### [REQUIRED TASK]
Check each line of the listing below for the word "only" and say how many lines have it. Nothing else should be written.

### [SUPPLIED INFORMATION]

______________________________

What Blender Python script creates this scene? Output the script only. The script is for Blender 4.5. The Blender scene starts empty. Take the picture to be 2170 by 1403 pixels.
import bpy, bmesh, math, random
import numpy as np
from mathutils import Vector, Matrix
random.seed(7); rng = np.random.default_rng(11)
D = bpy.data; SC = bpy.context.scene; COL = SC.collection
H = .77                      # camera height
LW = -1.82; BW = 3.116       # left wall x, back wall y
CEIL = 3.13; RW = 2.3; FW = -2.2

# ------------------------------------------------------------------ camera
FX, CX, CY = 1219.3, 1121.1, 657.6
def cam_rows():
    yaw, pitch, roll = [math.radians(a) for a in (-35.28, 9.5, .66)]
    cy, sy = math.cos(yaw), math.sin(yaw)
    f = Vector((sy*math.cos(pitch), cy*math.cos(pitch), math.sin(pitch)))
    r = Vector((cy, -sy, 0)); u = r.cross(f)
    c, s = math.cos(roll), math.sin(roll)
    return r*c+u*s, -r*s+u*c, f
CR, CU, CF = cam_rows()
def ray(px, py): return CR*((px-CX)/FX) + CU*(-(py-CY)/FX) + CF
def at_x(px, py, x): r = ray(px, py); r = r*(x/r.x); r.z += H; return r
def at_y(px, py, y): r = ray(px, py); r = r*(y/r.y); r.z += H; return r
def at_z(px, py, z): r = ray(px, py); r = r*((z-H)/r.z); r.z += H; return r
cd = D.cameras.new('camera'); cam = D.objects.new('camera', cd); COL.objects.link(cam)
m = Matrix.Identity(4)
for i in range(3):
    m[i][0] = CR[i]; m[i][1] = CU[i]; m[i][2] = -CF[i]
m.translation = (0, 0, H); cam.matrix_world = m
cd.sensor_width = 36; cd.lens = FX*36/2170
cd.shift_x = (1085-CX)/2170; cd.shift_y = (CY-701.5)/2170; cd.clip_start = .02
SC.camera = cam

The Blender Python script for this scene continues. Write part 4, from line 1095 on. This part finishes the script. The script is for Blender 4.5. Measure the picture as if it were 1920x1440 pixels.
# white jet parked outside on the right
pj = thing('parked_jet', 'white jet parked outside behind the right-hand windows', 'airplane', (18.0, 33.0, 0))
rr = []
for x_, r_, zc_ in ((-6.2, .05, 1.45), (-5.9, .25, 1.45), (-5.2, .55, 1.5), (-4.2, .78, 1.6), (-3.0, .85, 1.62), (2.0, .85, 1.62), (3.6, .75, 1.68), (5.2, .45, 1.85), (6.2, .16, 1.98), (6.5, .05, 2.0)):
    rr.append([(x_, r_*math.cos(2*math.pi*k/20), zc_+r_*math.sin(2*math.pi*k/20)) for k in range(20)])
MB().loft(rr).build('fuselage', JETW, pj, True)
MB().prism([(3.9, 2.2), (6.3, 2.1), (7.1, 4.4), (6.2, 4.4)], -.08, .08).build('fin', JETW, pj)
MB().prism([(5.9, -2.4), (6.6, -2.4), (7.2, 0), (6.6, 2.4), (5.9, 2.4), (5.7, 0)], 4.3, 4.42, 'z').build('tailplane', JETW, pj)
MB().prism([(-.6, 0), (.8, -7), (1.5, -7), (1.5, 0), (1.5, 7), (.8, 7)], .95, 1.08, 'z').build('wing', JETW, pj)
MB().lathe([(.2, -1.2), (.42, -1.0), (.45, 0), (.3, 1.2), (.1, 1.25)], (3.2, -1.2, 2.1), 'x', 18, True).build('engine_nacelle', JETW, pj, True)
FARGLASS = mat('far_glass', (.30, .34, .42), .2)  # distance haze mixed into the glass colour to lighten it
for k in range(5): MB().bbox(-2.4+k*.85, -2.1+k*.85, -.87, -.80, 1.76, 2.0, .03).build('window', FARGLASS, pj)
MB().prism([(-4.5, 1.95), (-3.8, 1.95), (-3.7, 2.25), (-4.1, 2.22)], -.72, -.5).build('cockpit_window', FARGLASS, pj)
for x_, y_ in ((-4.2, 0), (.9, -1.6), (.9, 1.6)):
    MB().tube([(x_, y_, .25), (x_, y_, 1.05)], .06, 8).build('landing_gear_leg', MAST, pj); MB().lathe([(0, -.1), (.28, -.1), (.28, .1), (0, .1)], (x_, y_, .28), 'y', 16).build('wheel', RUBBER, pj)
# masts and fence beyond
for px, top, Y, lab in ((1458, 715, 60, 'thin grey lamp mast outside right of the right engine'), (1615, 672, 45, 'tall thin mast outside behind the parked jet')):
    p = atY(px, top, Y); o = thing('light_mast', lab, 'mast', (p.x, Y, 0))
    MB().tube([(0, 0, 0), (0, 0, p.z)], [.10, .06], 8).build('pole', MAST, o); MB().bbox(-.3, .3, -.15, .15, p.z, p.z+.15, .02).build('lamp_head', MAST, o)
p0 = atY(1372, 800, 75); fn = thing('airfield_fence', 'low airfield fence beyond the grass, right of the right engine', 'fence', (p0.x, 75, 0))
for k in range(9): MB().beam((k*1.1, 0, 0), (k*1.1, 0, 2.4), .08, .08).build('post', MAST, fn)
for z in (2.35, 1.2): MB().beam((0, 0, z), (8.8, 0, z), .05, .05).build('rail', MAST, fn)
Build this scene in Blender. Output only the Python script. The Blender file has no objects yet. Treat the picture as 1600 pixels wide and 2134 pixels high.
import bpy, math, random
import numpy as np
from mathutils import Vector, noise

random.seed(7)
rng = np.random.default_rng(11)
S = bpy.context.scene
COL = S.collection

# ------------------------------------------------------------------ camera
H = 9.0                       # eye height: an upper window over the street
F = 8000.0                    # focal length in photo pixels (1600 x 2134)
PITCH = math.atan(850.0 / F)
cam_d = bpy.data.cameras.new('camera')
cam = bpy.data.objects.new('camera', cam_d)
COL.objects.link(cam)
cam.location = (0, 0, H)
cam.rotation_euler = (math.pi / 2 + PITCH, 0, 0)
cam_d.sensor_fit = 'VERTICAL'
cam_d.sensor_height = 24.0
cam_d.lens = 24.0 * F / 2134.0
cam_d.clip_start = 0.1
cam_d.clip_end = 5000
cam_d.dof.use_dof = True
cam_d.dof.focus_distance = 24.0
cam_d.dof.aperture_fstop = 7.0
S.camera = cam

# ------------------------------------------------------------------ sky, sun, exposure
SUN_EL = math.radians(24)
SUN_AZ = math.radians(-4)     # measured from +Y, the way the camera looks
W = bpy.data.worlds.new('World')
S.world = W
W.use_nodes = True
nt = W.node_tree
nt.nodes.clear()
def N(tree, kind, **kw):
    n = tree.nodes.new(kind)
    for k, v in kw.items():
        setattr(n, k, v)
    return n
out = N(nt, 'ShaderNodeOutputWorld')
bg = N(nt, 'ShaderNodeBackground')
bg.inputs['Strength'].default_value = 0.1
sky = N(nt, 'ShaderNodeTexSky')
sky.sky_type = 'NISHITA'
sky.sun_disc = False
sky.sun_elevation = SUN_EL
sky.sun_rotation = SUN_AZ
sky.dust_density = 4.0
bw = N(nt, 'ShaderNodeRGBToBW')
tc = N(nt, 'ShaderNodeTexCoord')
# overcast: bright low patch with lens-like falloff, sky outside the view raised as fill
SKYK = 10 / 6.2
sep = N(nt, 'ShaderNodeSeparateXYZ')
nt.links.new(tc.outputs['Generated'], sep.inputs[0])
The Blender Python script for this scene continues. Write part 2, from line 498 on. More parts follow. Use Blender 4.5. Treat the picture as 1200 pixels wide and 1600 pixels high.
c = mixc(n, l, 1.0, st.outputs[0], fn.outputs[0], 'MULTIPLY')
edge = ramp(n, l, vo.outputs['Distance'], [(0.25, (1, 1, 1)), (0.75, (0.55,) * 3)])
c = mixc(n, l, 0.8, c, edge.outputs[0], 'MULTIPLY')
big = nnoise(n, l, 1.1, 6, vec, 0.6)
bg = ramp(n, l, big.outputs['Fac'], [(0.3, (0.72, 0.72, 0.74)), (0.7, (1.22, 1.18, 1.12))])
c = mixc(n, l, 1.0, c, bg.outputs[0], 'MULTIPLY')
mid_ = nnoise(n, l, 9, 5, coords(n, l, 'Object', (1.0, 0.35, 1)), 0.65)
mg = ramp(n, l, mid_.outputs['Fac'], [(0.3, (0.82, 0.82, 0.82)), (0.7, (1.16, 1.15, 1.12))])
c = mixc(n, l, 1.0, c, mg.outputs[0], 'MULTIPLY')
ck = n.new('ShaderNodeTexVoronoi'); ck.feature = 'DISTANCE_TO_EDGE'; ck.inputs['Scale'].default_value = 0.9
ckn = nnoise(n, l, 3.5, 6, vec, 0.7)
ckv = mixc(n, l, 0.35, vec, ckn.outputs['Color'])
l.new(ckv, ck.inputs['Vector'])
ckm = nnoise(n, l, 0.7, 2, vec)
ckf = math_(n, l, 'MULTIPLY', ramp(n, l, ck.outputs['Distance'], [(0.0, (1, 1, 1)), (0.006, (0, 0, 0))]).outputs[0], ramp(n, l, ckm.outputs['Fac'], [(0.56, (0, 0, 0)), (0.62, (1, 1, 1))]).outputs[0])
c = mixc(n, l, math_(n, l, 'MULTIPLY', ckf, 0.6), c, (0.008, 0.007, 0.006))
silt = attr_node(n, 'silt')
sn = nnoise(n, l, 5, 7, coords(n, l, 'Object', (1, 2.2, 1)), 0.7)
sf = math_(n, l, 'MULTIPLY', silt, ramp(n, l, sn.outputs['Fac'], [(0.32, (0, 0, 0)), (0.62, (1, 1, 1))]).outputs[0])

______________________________

### [THE OUTPUT]
2